Carroll writes, "Like leaven in the church, young orthodox Christians are the best hope American Christianity has for renewal. Their enthusiasm, creativity, and commitment to seeking truth make these young believers ideal reformers of mainline and evangelical faith communities that have wandered into worldliness, complacency and insularity." If they do not find places in the church or its institutions to pursue this vision, they will set up alternatives outside the existing structures.

The lead story of the May 2003 issue of Connections, a publication of Virginia Mennonite Conference , featured the exchange, a new ministry based in downtown Winchester, Virginia. At once both a coffeehouse and a church, the exchange is led by young adults Doug Vogt and Heather and Chris Scott. "We are experimenting with what it means to be a Christian community in the twenty-first century," Chris explains. The vision reads: "To experience the first century church in a twenty-first century context."

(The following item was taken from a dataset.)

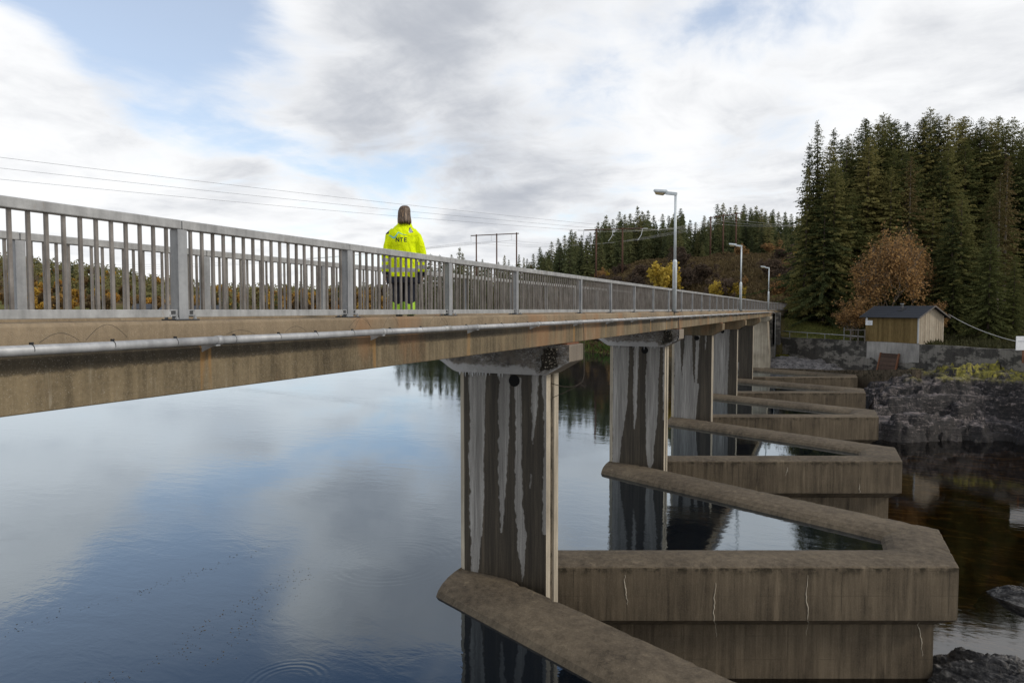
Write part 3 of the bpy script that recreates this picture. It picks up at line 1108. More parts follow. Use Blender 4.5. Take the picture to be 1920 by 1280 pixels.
def build_weirs():
    top = [(0.0, -7.72)] + PROFILE[3:12] + [(1.60, -7.62)]
    low = [PROFILE[0], PROFILE[1], (0.002, -7.765), (0.004, -7.722), (1.596, -7.622), (1.35, -7.82), PROFILE[-1]]
    for i, mid in enumerate(MIDS):
        w = thing('weir_wall', WEIR_LABELS[i], 'weir', (TIPX, mid, -12.0), 0, 'V-shaped weir walls under the bridge')
        off = Vector((TIPX, mid, -12.0))
        for nm, prof in (('crest', top), ('wall_base', low)):
            V, F = sweep_v(mid, prof, nseg=(90 if i < 3 else 30) if nm == 'crest' else 1, seed=i)
            o = MB().add([tuple(Vector(p) - off) for p in V], F).build(nm, 'weir_concrete', w)
        # lime-filled cracks running down the faces
        if i in (1, 2):
            rr = random.Random(i * 5 + 1)
            xs = [(-4.35, 0.15, .75), (-2.25, 0.35, 1.6), (-0.2, .15, 1.75), (2.4, 1.45, 1.0)] if i == 1 else [(1.6, .9, .45), (-1.2, .2, .35)]
            q0 = v_off(mid, 0.0)
            q1 = v_off(mid, 0.46)
            for (x, dz, ln) in xs:
                pts = []
                n = 26
                xx = x
                for j in range(n):
                    z = -6.45 - dz - ln * j / (n - 1)
                    xx += rr.uniform(-0.022, 0.024)
                    t = 0 if z > -7.76 else min(0.46, (-7.76 - z) / 0.32 * 0.46)
                    c = math.hypot(1, SLOPE)
                    y = mid - (HALF + SLOPE * (TIPX - xx) - c * t)
                    pts.append(Vector((xx, y - 0.006, z)) - off)
                wd = [max(0.004, 0.010 * math.sin(math.pi * min(1, (j + 1.5) / n)) + rr.uniform(-.003, .003)) for j in range(n)]
                MB().tube(pts, wd, 4).build('crack_filling', 'crack_lime', w)


build_weirs()

# low end wall beyond the last V
ew = thing('end_wall', 'low plain concrete wall closing the far end of the weir', 'wall', (0, 79, -9))
b = MB()
path = [(-5.6, 79.6, -6.42), (0.4, 79.2, -6.40), (4.0, 74.0, -5.85), (7.6, 68.5, -5.2)]
for i in range(3):
    (xa, ya, za), (xb, yb, zb) = path[i], path[i + 1]
    d = Vector((xb - xa, yb - ya, 0)).normalized()
    nrm = Vector((d.y, -d.x, 0)) * 0.55
    vs = []
    for (x, y, z) in ((xa, ya, za), (xb, yb, zb)):
        vs += [(x, y, -10), (x, y, z), (x - nrm.x, y - nrm.y, z), (x - nrm.x, y - nrm.y, -10)]
    b.add([(v[0], v[1] - 79, v[2] + 9) for v in vs], [(0, 4, 5, 1), (1, 5, 6, 2), (2, 6, 7, 3), (0, 1, 2, 3), (7, 6, 5, 4)])
b.build('wall_face', 'weir_concrete', ew)

# ------------------------------------------------------------------ bridge: girders, slab, kerbs
GX = -5.25
br = thing('footbridge', 'long straight concrete footbridge deck crossing above the zigzag weir', 'bridge', (-6.4, 40, -0.76))


def bpart(name, mb, mat, bevel=0.0):
    mb.v = [(x + 6.4, y - 40, z + 0.76) for x, y, z in mb.v]
    return mb.build(name, mat, br, bevel=bevel)


Y0, Y1 = -6.0, 80.4
bpart('girder', MB().prism([(GX, -0.76), (GX, -0.34), (GX - 0.42, -0.34), (GX - 0.42, -0.76)], 'y', Y0, Y1), 'girder_concrete', 0.012)
bpart('girder', MB().prism([(-7.62, -0.76), (-7.62, -0.34), (-8.02 + 0.0, -0.34), (-8.02, -0.76)], 'y', Y0, Y1), 'girder_concrete', 0.012)
bpart('deck_slab', MB().box(GX - 2.74, GX - 0.06, Y0, Y1, -0.338, -0.16), 'kerb_concrete')
bpart('kerb', MB().prism([(GX - 0.03, -0.337), (GX - 0.03, -0.125), (GX - 0.055, -0.10), (GX - 0.36, -0.10), (GX - 0.36, -0.337)], 'y', Y0, Y1), 'kerb_concrete', 0.01)
bpart('kerb', MB().prism([(-7.62, -0.33), (-7.62, -0.10), (-7.95, -0.10), (-7.95, -0.33)], 'y', Y0, Y1), 'kerb_concrete', 0.01)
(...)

On Thursday to Saturday evenings, the exchange functions with a coffeehouse atmosphere. It seeks also to have the markers of a church, including communion, prayer, Bible study, and celebrations of marriages. The mission is to bring people into relationship with Christ.

Only time will tell whether the exchange develops into the faith community its founders envision. Only time will tell whether "the new faithful" embracing Christian orthodoxy will become a force for spiritual renewal in our families, churches, colleges, and society.

But the emergence of this alternative movement of young adults committed to historic theology and practice is an intriguing story. It will bear watching.

—Mark R. Wenger, Waynesboro, Virginia, is copastor of Springdale Mennonite Church and Associate Director of the Preaching Institute, Eastern Mennonite Seminary. In May 2000 he completed a Ph.D. in Practical Theology: Preaching and Worship from Union Theological Seminary, Richmond, Virginia.